● **Work to complete**
Your task is to print all of the data word for word.

● **Collected material**
========================================================================
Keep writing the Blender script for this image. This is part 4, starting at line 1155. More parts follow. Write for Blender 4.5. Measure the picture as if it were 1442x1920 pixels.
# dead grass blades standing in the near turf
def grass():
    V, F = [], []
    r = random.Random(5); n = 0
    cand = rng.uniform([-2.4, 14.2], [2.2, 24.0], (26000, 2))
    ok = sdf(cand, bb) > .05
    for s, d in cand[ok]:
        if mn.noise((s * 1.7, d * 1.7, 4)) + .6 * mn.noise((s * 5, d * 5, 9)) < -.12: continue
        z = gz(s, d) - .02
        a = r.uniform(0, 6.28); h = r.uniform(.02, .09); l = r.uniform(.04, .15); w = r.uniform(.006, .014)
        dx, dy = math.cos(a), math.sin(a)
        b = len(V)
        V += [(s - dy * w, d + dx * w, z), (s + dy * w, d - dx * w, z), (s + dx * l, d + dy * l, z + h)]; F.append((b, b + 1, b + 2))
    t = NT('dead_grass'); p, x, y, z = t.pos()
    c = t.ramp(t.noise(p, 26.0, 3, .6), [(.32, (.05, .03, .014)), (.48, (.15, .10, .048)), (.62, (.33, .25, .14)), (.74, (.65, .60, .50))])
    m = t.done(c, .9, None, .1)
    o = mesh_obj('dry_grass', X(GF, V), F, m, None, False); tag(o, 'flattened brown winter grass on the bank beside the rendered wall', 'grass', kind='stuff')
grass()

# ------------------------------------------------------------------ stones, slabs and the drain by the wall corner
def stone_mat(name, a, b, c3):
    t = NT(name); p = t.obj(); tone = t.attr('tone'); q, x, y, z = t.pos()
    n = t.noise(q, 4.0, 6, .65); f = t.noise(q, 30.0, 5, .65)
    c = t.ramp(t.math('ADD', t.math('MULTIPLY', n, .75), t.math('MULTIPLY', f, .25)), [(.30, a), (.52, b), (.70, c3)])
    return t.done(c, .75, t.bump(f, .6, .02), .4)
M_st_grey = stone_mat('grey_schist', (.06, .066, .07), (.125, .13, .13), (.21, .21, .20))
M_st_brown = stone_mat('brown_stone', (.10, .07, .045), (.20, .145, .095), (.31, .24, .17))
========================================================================
● **Task solution**
Keep writing the Blender script for this image. This is part 4, starting at line 1155. More parts follow. Write for Blender 4.5. Measure the picture as if it were 1442x1920 pixels.
# dead grass blades standing in the near turf
def grass():
    V, F = [], []
    r = random.Random(5); n = 0
    cand = rng.uniform([-2.4, 14.2], [2.2, 24.0], (26000, 2))
    ok = sdf(cand, bb) > .05
    for s, d in cand[ok]:
        if mn.noise((s * 1.7, d * 1.7, 4)) + .6 * mn.noise((s * 5, d * 5, 9)) < -.12: continue
        z = gz(s, d) - .02
        a = r.uniform(0, 6.28); h = r.uniform(.02, .09); l = r.uniform(.04, .15); w = r.uniform(.006, .014)
        dx, dy = math.cos(a), math.sin(a)
        b = len(V)
        V += [(s - dy * w, d + dx * w, z), (s + dy * w, d - dx * w, z), (s + dx * l, d + dy * l, z + h)]; F.append((b, b + 1, b + 2))
    t = NT('dead_grass'); p, x, y, z = t.pos()
    c = t.ramp(t.noise(p, 26.0, 3, .6), [(.32, (.05, .03, .014)), (.48, (.15, .10, .048)), (.62, (.33, .25, .14)), (.74, (.65, .60, .50))])
    m = t.done(c, .9, None, .1)
    o = mesh_obj('dry_grass', X(GF, V), F, m, None, False); tag(o, 'flattened brown winter grass on the bank beside the rendered wall', 'grass', kind='stuff')
grass()

# ------------------------------------------------------------------ stones, slabs and the drain by the wall corner
def stone_mat(name, a, b, c3):
    t = NT(name); p = t.obj(); tone = t.attr('tone'); q, x, y, z = t.pos()
    n = t.noise(q, 4.0, 6, .65); f = t.noise(q, 30.0, 5, .65)
    c = t.ramp(t.math('ADD', t.math('MULTIPLY', n, .75), t.math('MULTIPLY', f, .25)), [(.30, a), (.52, b), (.70, c3)])
    return t.done(c, .75, t.bump(f, .6, .02), .4)
M_st_grey = stone_mat('grey_schist', (.06, .066, .07), (.125, .13, .13), (.21, .21, .20))
M_st_brown = stone_mat('brown_stone', (.10, .07, .045), (.20, .145, .095), (.31, .24, .17))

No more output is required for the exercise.